The jury, after 35 minutes' deliberation, returned the following verdict:--"That the deceased, Francis Blackwell, came by his death on the steamer Marloo by falling down No. 2 hatchway, the said hold being in an unprotected condition through the stanchions not being shipped, and in our opinion had the door leading to No. 2 hold been securely locked all necessary proper precautions would have been taken, and we find that Thomas Maurice Allen, master, and Thomas Edward Truscott, chief officer, of the Marloo, are guilty of culpable negligence. A rider was added to the effect that the Marloo should not have been allowed to sail until after the inquiry, as thereby evidence of witnesses near by when the accident occurred was unavailable.

The Coroner said that he was bound to accept the verdict of the jury, although in his opinion it was not in accordance with the evidence. He, however, felt quite certain that in bringing in the verdict they did, the jury had done what they thought right, and, therefore, he (the Coroner) had no power but to accept it.

Sergeant Houlahan (to the Coroner): In view of the verdict of the jury, it is my duty to apply for a warrant for the arrest of the captain and chief officer.

Mr. Moss: Do I understand that the sergeant is making an application for a warrant? The idea of the police attempting to take any further action after the strong expression of opinion which fell from you, Mr. Coroner, is inexplicable.

The Coroner said that in view of the opinion he had expressed about the verdict, he felt surprised at the sargeant making a request for a warrant.

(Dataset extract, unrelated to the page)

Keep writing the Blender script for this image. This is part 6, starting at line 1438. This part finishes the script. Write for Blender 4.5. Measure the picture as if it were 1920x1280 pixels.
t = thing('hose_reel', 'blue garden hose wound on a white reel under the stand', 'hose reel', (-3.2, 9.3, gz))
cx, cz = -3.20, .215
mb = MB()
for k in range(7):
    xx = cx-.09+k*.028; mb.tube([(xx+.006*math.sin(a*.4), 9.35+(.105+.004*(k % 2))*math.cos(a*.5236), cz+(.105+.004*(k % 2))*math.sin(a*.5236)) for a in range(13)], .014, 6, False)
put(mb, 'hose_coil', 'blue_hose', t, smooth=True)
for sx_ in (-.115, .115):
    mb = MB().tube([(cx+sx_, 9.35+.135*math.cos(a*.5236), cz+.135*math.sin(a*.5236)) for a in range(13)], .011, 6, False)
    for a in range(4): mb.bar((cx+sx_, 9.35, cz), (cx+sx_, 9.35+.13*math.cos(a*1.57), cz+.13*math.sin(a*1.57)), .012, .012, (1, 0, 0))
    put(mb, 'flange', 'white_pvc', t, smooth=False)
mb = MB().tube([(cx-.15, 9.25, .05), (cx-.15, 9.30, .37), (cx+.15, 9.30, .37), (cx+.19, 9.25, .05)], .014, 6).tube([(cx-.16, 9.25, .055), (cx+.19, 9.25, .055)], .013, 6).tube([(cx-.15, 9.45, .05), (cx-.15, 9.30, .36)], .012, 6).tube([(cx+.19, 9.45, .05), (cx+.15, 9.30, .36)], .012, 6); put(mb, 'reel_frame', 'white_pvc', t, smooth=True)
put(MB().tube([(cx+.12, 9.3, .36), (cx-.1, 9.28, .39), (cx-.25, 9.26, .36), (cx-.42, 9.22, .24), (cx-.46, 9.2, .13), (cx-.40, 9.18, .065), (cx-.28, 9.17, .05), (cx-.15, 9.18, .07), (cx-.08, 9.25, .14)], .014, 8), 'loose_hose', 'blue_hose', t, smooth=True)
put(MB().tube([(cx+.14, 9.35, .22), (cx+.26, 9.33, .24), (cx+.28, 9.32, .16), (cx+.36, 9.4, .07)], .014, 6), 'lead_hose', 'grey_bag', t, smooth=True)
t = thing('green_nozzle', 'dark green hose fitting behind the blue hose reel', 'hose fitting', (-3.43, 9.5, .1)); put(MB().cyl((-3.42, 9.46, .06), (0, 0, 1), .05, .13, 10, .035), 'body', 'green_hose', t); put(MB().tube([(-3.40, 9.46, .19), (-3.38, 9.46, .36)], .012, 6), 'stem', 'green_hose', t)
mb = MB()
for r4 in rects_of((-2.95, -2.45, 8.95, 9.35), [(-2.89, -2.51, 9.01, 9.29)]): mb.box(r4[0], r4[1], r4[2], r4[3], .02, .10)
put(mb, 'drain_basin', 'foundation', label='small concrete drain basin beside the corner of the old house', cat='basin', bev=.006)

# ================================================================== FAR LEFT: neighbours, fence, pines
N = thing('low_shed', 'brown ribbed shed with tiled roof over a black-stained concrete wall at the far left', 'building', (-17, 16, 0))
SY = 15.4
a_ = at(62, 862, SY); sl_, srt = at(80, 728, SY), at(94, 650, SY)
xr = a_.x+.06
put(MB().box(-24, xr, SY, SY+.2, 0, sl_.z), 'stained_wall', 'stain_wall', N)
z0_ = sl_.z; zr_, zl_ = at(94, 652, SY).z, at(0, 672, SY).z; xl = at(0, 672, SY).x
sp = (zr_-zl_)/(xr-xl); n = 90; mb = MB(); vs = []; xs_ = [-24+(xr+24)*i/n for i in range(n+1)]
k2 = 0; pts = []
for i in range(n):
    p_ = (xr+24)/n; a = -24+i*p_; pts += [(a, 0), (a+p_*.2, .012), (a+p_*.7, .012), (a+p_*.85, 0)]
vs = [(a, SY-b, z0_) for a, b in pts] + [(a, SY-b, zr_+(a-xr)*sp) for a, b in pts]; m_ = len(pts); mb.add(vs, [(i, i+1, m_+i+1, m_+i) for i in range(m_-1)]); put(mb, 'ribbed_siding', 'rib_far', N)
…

Mr. Moss: As a matter of fact, you would be stultifying yourself yourself if you did issue a warrant.

This concluded the inquiry.

Mr. A. Whittle, the foreman of the jury, called at our Fremantle office yesterday evening and expressed a wish to have it published that had the jury not understood that their verdict was equivalent to one of manslaughter they would have returned a verdict of manslaughter direct against the captain and chief officer of the Marloo.